Religious right loses one

Michael Hoover hoov at
Mon Mar 15 05:31:53 PST 1999

> Central Florida puts 1st Hispanic in state House
> Scott Maxwell
> of The Sentinel Staff
> Published in The Orlando Sentinel on March 10, 1999.
> Democrat Anthony Suarez became Orange County's first Hispanic state
> legislator Tuesday by defeating a conservative Christian in a heavily
> Republican district.
> Suarez was elected in House District 35 in a special election for the
> seat vacated by Republican Bob Brooks, who left to become secretary of
> the Department of Health in Gov. Jeb Bush's administration.
> The vote marked a rare chance for local Democrats to gain back a seat
> in a district with nearly 20 percent more registered Republicans.
> "No one thought this was possible. Not even my own party in the early
> stages," an excited Suarez said Tuesday night. "We've been battling
> for this for so long. I'm just disappointed we didn't win by more."
> Suarez, originally from Puerto Rico, won about 51 percent of the vote
> to beat Jerry Creel, who had 46 percent. Libertarian Janet Hawkins
> received about 3 percent of the votes cast in the district that
> stretches across east Orange and southern Seminole counties.
> Evelyn Rivera, the vice chairwoman of Orange County's Democratic
> Party, said the victory demonstrated the rising power and influence of
> Hispanics in Central Florida.
> "It says that we are here in this community, that we want to be a part
> of it -- and that we can go out and vote," Rivera said.
> Democrats conducted an intense campaign that focused on
> Spanish-speaking radio stations and door-to-door stops to give Suarez,
> 45, a lawyer who lives in east Orange, the victory over Creel, 48, a
> Baptist pastor.
> Democrats also gambled heavily on the power of absentee ballots in
> this race where turnout was low at around 16 percent. It was a bet
> that paid off, since nearly three-fourths of the absentee votes went
> in Suarez's favor.
> Before the absentee totals came in, Suarez was losing the election.
> But absentee ballots, many of which Democrats had urged their
> supporters to mail in, constituted more than a third of the total
> votes cast.
> If the victory symbolized the up-and-coming status of Hispanics, it
> also showed that the Democratic Party is not as out of the political
> scene as some have suggested, Rivera said.
> "We're still here. We're still alive.
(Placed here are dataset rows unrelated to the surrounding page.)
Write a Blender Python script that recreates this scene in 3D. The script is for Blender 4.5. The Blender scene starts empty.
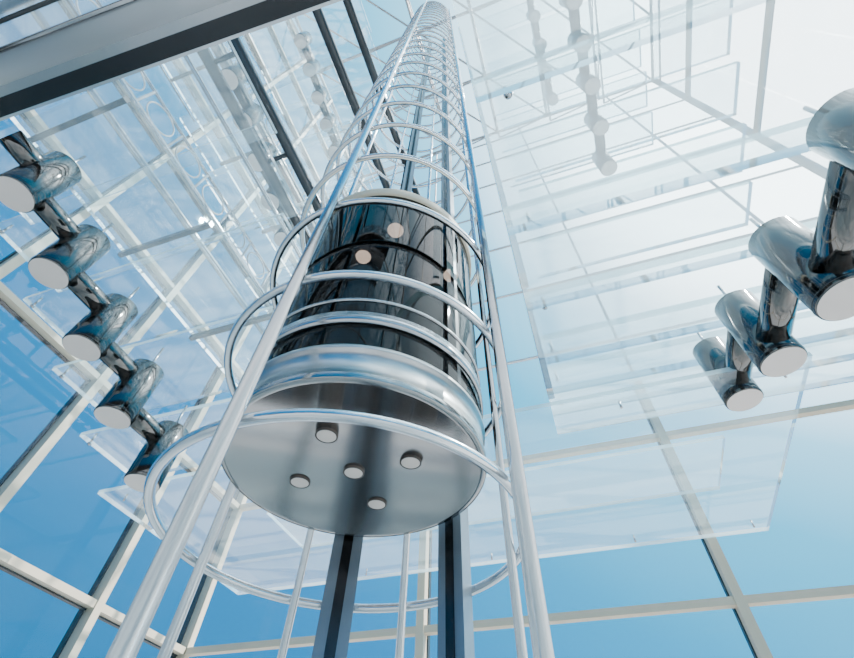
import bpy, bmesh, math, random
from mathutils import Vector, Matrix
random.seed(4)
H=1.6
# ---------------------------------------------------------------- materials
def nt(name):
    m=bpy.data.materials.new(name); m.use_nodes=True
    t=m.node_tree; t.nodes.clear()
    o=t.nodes.new('ShaderNodeOutputMaterial')
    return m,t,o
def metal(name,col,rough=0.15,bump=0.0,metallic=1.0,scale=3.0,var=0.0,vs=(1,1,1)):
    m,t,o=nt(name)
    p=t.nodes.new('ShaderNodeBsdfPrincipled')
    p.inputs['Base Color'].default_value=(*col,1); p.inputs['Metallic'].default_value=metallic
    p.inputs['Roughness'].default_value=rough
    t.links.new(p.outputs[0],o.inputs[0])
    if bump or var:
        tc=t.nodes.new('ShaderNodeTexCoord'); n=t.nodes.new('ShaderNodeTexNoise')
        mpp=t.nodes.new('ShaderNodeMapping'); mpp.inputs['Scale'].default_value=vs
        n.inputs['Scale'].default_value=scale; n.inputs['Detail'].default_value=2
        t.links.new(tc.outputs['Object'],mpp.inputs[0]); t.links.new(mpp.outputs[0],n.inputs['Vector'])
        if bump:
            b=t.nodes.new('ShaderNodeBump'); b.inputs['Strength'].default_value=bump
            b.inputs['Distance'].default_value=0.1
            t.links.new(n.outputs['Fac'],b.inputs['Height']); t.links.new(b.outputs[0],p.inputs['Normal'])
        if var:
            r=t.nodes.new('ShaderNodeValToRGB')
            r.color_ramp.elements[0].position=.35; r.color_ramp.elements[1].position=.65
            r.color_ramp.elements[0].color=(*[c*(1-var) for c in col],1); r.color_ramp.elements[1].color=(*col,1)
            t.links.new(n.outputs['Fac'],r.inputs[0]); t.links.new(r.outputs[0],p.inputs['Base Color'])
    return m
def glass(name,tint,haze,hazecol,gl=0.5,rough=0.02):
    m,t,o=nt(name)
    tr=t.nodes.new('ShaderNodeBsdfTransparent'); tr.inputs[0].default_value=(*tint,1)
    d=t.nodes.new('ShaderNodeBsdfDiffuse'); d.inputs[0].default_value=(*hazecol,1)
    l=t.nodes.new('ShaderNodeBsdfTranslucent'); l.inputs[0].default_value=(*hazecol,1)
    m1=t.nodes.new('ShaderNodeMixShader'); m1.inputs[0].default_value=.6
    t.links.new(d.outputs[0],m1.inputs[1]); t.links.new(l.outputs[0],m1.inputs[2])
    m2=t.nodes.new('ShaderNodeMixShader'); m2.inputs[0].default_value=haze
    t.links.new(tr.outputs[0],m2.inputs[1]); t.links.new(m1.outputs[0],m2.inputs[2])
    lw=t.nodes.new('ShaderNodeFresnel'); lw.inputs[0].default_value=1.45
    mu=t.nodes.new('ShaderNodeMath'); mu.operation='MULTIPLY'; mu.inputs[1].default_value=gl
    t.links.new(lw.outputs[0],mu.inputs[0])
    g=t.nodes.new('ShaderNodeBsdfGlossy'); g.inputs['Roughness'].default_value=rough; g.inputs[0].default_value=(1,1,1,1)
    m3=t.nodes.new('ShaderNodeMixShader')
    t.links.new(mu.outputs[0],m3.inputs[0]); t.links.new(m2.outputs[0],m3.inputs[1]); t.links.new(g.outputs[0],m3.inputs[2])
    t.links.new(m3.outputs[0],o.inputs[0])
    return m
CHROME=metal('chrome_wavy',(.15,.145,.14),.1,bump=.25,scale=2.4,vs=(1,1,.35))
STEEL=metal('polished_steel',(.5,.51,.53),.2)
RAIL=metal('satin_rail_steel',(.8,.81,.83),.18)
DARKST=metal('dark_steel',(.06,.06,.063),.25)
TUBED=metal('dark_tube_steel',(.05,.055,.06),.22,metallic=.3)
BLUEST=metal('column_steel',(.27,.32,.37),.35,var=.15,scale=1.5,metallic=.6)
CREAM=metal('mullion_cream',(.56,.5,.39),.45,metallic=.0)
SHADESIDE=metal('mullion_shade_side',(.02,.022,.025),.4,metallic=.0)  # near-black colour standing in for the mullions' unlit side
WHITE=metal('white_truss',(.6,.62,.65),.4,metallic=.0)
DISC=metal('brushed_underside',(.42,.415,.41),.16,var=.15,scale=1.2)
BAND=metal('brushed_band',(.66,.66,.65),.28,var=.35,scale=2.5)
CAPM=metal('cap_face',(.74,.67,.64),.45,metallic=.0)
PUCKS=metal('puck_steel',(.12,.1,.09),.3)
PUCKF=metal('puck_face',(.78,.68,.62),.5,metallic=0)
BLACK=metal('black_panel',(.008,.008,.009),.12,metallic=0)
PLATE=glass('frosted_plate_glass',(.86,.955,.98),.19,(.82,.92,.97),1.1)
SLAB=glass('thick_slab_glass',(.84,.95,.97),.33,(.74,.86,.91),1.1)
EDGE=glass('plate_edge_glass',(.75,.93,.95),.8,(.74,.9,.92),.9)
SEDGE=glass('slab_edge_glass',(.55,.82,.85),.75,(.5,.72,.76),.9)
PANE=glass('curtain_glass',(.97,.985,1),.01,(.9,.95,1),.35)
TINT=glass('dark_tinted_glass',(.05,.042,.036),.02,(.03,.03,.03),.5)
SMOKE=glass('smoke_glass',(.42,.42,.42),.02,(.3,.3,.3),.7)
# ---------------------------------------------------------------- builder
class B:
    def __init__(s): s.bm=bmesh.new(); s.mats=[]
    def mi(s,m):
        if m not in s.mats: s.mats.append(m)
        return s.mats.index(m)
    def quad(s,ps,m):
        f=s.bm.faces.new([s.bm.verts.new(p) for p in ps]); f.material_index=s.mi(m); return f
    def box(s,lo,hi,m):
        x0,y0,z0=lo;x1,y1,z1=hi
        v=[s.bm.verts.new(p) for p in[(x0,y0,z0),(x1,y0,z0),(x1,y1,z0),(x0,y1,z0),(x0,y0,z1),(x1,y0,z1),(x1,y1,z1),(x0,y1,z1)]]
        for q in[(3,2,1,0),(4,5,6,7),(0,1,5,4),(1,2,6,5),(2,3,7,6),(3,0,4,7)]:
            f=s.bm.faces.new([v[i] for i in q]); f.material_index=s.mi(m)
    def obox(s,c,hx,hy,z0,z1,ang,m):
        R=Matrix.Rotation(ang,3,'Z'); v=[]
        for z in(z0,z1):
            for a,b in((-1,-1),(1,-1),(1,1),(-1,1)):
                p=R@Vector((a*hx,b*hy,0)); v.append(s.bm.verts.new((c[0]+p.x,c[1]+p.y,z)))
        for q in[(3,2,1,0),(4,5,6,7),(0,1,5,4),(1,2,6,5),(2,3,7,6),(3,0,4,7)]:
            f=s.bm.faces.new([v[i] for i in q]); f.material_index=s.mi(m)
    def tube(s,a,b,r,m,n=16,r2=None,capm=None,bev=0.0):
        a=Vector(a);b=Vector(b);d=(b-a); L=d.length; d.normalize()
        u=d.orthogonal().normalized(); w=d.cross(u)
        prof=[(0,r),(L,r if r2 is None else r2)]
        if bev: prof=[(0,r-bev),(bev,r),(L-bev,r),(L,r-bev)]
        rings=[]
        for t,rr in prof:
            rings.append([s.bm.verts.new(a+d*t+(u*math.cos(2*math.pi*k/n)+w*math.sin(2*math.pi*k/n))*rr) for k in range(n)])
        for i in range(len(rings)-1):
            for k in range(n):
                f=s.bm.faces.new([rings[i][k],rings[i][(k+1)%n],rings[i+1][(k+1)%n],rings[i+1][k]]); f.smooth=True; f.material_index=s.mi(m)
        c=s.mi(capm or m)
        f=s.bm.faces.new(rings[0][::-1]); f.material_index=c
        f=s.bm.faces.new(rings[-1]); f.material_index=c
    def torus(s,c,R,r,m,n=96,k=10,axis='z'):
        rings=[]
        for i in range(n):
            a=2*math.pi*i/n; rr=[]
            for j in range(k):
                q=R+r*math.cos(2*math.pi*j/k); h=r*math.sin(2*math.pi*j/k)
                p=(q*math.cos(a),q*math.sin(a),h) if axis=='z' else (h,q*math.cos(a),q*math.sin(a))
                rr.append(s.bm.verts.new((c[0]+p[0],c[1]+p[1],c[2]+p[2])))
            rings.append(rr)
        for i in range(n):
            A=rings[i];Bq=rings[(i+1)%n]
            for j in range(k):
                f=s.bm.faces.new([A[j],Bq[j],Bq[(j+1)%k],A[(j+1)%k]]); f.smooth=True; f.material_index=s.mi(m)
    def lathe(s,c,prof,m,n=96,closed=False,a0=0,a1=2*math.pi,smooth=True):
        full=abs(a1-a0-2*math.pi)<1e-6; N=n if full else n+1
        cols=[]
        for r,z in prof:
            if r<1e-6: cols.append([s.bm.verts.new((c[0],c[1],z))]*N)
            else: cols.append([s.bm.verts.new((c[0]+r*math.cos(a0+(a1-a0)*i/n),c[1]+r*math.sin(a0+(a1-a0)*i/n),z)) for i in range(N)])
        rng=range(len(prof)) if closed else range(len(prof)-1)
        for j in rng:
            A=cols[j];C=cols[(j+1)%len(prof)]
            for i in range(n):
                q=[A[i],A[(i+1)%N],C[(i+1)%N],C[i]]; u=[]
                for v in q:
                    if v not in u:u.append(v)
                if len(u)>=3:
                    f=s.bm.faces.new(u); f.smooth=smooth; f.material_index=s.mi(m)
    def plate(s,x0,x1,y0,y1,z,m=None,t=.09,e=None):
        m=m or PLATE;e=e or EDGE
        s.quad([(x0,y0,z),(x0,y1,z),(x1,y1,z),(x1,y0,z)],m)
        for a,b in(((x0,y0),(x1,y0)),((x1,y0),(x1,y1)),((x1,y1),(x0,y1)),((x0,y1),(x0,y0))):
            s.quad([(a[0],a[1],z),(b[0],b[1],z),(b[0],b[1],z+t),(a[0],a[1],z+t)],e)
    def sphere(s,c,r,m):
        g=bmesh.ops.create_uvsphere(s.bm,u_segments=14,v_segments=8,radius=r,matrix=Matrix.Translation(c))
        for v in g['verts']:
            for f in v.link_faces: f.smooth=True; f.material_index=s.mi(m)
    def done(s,name,parent=None):
        me=bpy.data.meshes.new(name)
        for v in s.bm.verts: v.co.z+=H
        s.bm.to_mesh(me); s.bm.free()
        for m in s.mats: me.materials.append(m)
        o=bpy.data.objects.new(name,me); bpy.context.scene.collection.objects.link(o)
        if parent: o.parent=parent
        return o
def empty(name):
    e=bpy.data.objects.new(name,None); bpy.context.scene.collection.objects.link(e); return e
TOP=36.0
C=(-1.47,2.545)
XW,YW=-10.0,10.65; XE,YS=12.0,-9.0
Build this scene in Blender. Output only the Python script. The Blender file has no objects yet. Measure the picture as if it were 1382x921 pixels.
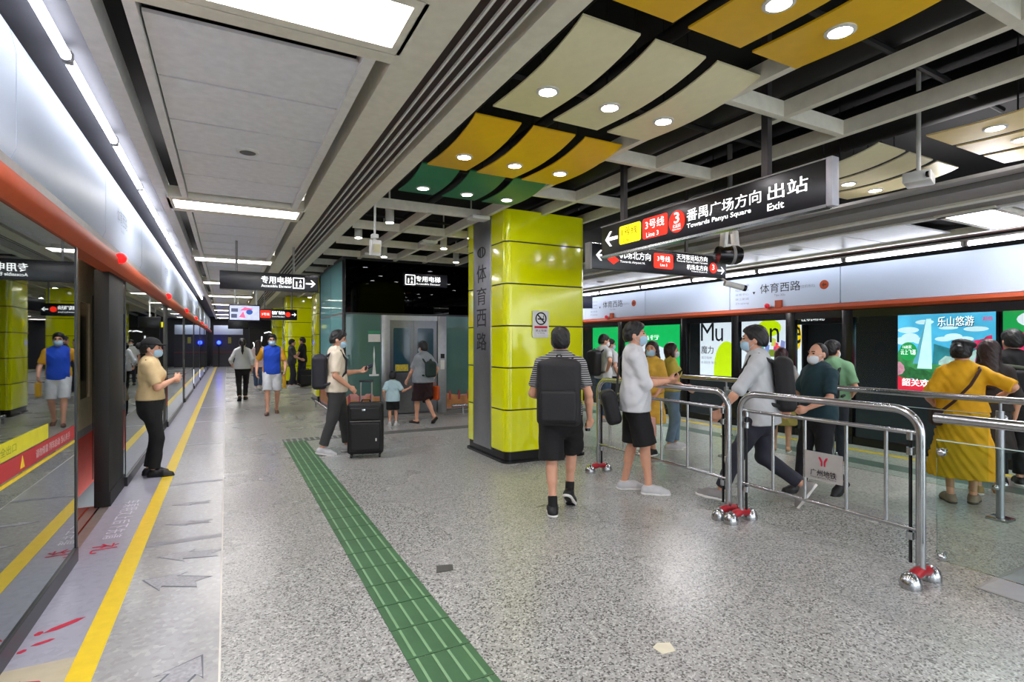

We're still kicking," she added.
> Doug Head, the party's leader in Orange County, said the race also
> suggested that President Clinton's impeachment process and the
> Republicans who led the charge against him went a long way toward
> turning voters away from Republicans.
> "This race shows that hard work at the local level can make all the
> difference," Head said. "And it also shows that it helps to have [U.S.
> Rep.] Bill McCollum on the other side."
> Suarez's campaign played on that sentiment when it sent a last-minute
> mailer to Democrats that connected Creel with McCollum, R-Longwood,
> and independent counsel Ken Starr.
> Creel was not available for comment.
> Tuesday's race in Orange and Seminole counties and two other special
> legislative elections were being watched by pundits nationwide who
> were curious to see what, if any, impact the recent hearings had on
> Americans' voting patterns.
> A Republican, Ken Littlefield, won the other special election for
> House District 61 in Hillsborough and Pasco counties, a seat
> previously held by his brother. Republican Jim King of Jacksonville
> won a Senate seat.
> Suarez's victory means that Democrats picked up a seat in the House,
> although Republicans still hold a 72-48 majority.